RAW DATA start

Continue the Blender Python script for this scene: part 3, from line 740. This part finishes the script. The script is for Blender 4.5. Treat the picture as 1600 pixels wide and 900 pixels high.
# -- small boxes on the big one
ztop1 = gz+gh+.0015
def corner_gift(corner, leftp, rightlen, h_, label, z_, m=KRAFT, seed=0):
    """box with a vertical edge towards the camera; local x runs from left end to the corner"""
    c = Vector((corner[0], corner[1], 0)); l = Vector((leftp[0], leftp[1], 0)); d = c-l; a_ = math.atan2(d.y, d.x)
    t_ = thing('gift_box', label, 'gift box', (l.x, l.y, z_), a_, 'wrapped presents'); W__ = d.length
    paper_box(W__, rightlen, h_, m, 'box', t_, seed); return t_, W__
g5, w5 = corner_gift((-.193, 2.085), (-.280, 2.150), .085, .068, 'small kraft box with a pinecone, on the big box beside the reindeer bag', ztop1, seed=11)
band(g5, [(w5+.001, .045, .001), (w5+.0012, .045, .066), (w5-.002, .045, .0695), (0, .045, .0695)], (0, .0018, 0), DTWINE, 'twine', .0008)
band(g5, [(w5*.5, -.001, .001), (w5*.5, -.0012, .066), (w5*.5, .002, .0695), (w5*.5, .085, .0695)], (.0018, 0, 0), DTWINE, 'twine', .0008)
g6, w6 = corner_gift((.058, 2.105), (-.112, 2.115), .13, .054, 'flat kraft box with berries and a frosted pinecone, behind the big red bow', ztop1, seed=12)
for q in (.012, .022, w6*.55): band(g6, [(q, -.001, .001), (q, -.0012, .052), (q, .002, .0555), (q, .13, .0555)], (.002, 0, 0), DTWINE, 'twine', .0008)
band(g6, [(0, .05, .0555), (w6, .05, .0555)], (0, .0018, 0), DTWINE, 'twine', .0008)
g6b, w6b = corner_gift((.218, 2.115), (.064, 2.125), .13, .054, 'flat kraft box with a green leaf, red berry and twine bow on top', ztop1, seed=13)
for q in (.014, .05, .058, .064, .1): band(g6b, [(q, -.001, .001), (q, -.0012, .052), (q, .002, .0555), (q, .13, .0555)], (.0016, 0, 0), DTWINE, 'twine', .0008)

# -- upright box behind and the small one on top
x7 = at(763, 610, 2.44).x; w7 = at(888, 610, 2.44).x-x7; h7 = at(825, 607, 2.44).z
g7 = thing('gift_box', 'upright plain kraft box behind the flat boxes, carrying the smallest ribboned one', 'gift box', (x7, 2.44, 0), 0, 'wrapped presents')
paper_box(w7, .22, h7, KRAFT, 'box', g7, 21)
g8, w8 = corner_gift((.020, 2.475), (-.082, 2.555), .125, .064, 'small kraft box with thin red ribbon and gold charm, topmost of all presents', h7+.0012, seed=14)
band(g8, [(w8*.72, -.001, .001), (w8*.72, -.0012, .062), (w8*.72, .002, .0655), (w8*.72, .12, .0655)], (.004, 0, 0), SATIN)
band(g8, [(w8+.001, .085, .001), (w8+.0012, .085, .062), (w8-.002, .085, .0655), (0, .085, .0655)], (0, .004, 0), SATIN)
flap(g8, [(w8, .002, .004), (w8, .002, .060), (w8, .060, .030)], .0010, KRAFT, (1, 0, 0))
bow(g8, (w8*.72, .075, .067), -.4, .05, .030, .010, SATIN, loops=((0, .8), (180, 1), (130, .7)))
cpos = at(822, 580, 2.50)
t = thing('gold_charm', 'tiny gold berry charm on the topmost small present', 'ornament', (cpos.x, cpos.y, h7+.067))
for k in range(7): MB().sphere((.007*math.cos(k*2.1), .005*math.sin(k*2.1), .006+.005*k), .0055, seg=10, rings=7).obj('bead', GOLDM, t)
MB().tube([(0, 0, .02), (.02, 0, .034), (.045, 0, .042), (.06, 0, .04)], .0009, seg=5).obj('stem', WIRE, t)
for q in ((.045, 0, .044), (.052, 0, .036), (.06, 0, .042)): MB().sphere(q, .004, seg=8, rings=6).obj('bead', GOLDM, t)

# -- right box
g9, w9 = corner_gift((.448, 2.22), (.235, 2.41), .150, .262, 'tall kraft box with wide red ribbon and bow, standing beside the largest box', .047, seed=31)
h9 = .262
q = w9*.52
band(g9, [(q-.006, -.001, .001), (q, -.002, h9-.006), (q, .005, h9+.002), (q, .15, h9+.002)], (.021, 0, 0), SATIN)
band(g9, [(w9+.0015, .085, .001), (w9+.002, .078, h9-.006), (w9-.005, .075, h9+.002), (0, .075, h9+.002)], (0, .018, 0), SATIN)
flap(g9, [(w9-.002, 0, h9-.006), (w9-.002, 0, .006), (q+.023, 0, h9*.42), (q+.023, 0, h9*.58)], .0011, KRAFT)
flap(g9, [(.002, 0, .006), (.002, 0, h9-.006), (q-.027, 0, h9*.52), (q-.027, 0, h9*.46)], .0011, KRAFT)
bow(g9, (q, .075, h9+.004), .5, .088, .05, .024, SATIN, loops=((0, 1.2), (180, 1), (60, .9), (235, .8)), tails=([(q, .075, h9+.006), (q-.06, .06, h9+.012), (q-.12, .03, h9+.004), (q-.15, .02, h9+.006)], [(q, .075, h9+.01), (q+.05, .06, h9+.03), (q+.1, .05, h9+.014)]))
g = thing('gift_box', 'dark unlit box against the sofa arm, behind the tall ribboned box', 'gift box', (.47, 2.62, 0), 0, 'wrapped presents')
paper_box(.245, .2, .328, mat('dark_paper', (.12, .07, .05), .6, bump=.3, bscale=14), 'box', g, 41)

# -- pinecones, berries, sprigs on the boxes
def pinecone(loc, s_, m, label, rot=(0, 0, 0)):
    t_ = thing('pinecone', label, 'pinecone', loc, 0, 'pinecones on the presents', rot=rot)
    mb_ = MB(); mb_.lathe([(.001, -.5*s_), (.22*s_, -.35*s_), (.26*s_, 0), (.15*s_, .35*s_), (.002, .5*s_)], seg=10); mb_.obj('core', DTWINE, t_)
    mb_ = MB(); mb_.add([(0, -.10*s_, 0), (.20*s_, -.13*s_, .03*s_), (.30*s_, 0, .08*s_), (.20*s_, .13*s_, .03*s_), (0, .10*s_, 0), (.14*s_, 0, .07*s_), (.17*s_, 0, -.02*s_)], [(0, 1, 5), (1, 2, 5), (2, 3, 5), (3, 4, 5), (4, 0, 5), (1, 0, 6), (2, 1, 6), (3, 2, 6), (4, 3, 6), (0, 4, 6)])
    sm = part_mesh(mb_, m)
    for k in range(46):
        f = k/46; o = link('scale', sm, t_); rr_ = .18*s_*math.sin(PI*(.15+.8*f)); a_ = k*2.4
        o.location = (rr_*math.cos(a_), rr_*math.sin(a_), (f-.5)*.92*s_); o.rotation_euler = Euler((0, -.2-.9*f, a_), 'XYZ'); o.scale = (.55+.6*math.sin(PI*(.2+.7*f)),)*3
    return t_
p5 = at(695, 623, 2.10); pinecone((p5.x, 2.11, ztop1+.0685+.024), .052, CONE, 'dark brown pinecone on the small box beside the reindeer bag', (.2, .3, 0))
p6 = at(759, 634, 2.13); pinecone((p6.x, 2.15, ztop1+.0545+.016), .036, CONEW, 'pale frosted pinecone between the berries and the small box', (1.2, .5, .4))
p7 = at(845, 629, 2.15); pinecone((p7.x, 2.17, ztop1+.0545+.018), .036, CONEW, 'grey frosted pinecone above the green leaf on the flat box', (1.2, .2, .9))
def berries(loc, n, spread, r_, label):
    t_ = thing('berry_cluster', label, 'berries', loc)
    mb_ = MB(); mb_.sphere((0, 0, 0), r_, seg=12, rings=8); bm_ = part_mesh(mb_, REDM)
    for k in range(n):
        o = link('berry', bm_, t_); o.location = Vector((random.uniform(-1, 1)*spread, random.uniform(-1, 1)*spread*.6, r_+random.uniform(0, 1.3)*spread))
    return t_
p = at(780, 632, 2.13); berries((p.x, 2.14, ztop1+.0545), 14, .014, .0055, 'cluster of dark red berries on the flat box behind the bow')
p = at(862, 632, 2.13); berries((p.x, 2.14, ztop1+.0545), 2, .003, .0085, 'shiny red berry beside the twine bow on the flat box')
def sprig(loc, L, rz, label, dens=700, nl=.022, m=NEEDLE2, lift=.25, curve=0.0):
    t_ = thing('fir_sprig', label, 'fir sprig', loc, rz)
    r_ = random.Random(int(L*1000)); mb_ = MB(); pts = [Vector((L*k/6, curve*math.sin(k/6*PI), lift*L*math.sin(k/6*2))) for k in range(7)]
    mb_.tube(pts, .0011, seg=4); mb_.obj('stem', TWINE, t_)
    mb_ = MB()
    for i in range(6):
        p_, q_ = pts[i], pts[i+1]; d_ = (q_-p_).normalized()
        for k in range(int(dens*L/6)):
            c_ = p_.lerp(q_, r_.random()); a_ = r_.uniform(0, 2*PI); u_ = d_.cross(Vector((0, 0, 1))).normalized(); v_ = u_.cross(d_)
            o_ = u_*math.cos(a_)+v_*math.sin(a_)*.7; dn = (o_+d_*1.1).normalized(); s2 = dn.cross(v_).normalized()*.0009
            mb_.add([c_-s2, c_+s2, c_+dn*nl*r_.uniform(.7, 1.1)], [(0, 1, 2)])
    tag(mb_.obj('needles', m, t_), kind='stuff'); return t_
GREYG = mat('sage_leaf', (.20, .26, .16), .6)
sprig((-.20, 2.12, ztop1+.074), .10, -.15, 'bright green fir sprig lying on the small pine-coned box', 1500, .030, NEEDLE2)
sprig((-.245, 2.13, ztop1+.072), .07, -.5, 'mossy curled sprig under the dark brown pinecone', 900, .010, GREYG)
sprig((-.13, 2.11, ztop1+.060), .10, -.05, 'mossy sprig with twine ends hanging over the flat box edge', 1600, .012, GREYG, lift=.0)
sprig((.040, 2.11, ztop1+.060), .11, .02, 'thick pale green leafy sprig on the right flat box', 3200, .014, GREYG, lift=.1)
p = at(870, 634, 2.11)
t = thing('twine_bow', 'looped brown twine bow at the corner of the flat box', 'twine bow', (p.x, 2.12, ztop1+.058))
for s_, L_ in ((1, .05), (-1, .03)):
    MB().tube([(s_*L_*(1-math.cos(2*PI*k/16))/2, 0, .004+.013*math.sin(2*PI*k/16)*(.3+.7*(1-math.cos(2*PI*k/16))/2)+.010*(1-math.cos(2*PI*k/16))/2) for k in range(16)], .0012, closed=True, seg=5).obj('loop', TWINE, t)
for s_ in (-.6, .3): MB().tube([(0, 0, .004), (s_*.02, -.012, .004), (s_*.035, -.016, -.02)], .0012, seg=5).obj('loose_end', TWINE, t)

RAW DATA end

Copy each line above where the string "wide" occurs.

-- COMPLETE OUTPUT --
Continue the Blender Python script for this scene: part 3, from line 740. This part finishes the script. The script is for Blender 4.5. Treat the picture as 1600 pixels wide and 900 pixels high.
g9, w9 = corner_gift((.448, 2.22), (.235, 2.41), .150, .262, 'tall kraft box with wide red ribbon and bow, standing beside the largest box', .047, seed=31)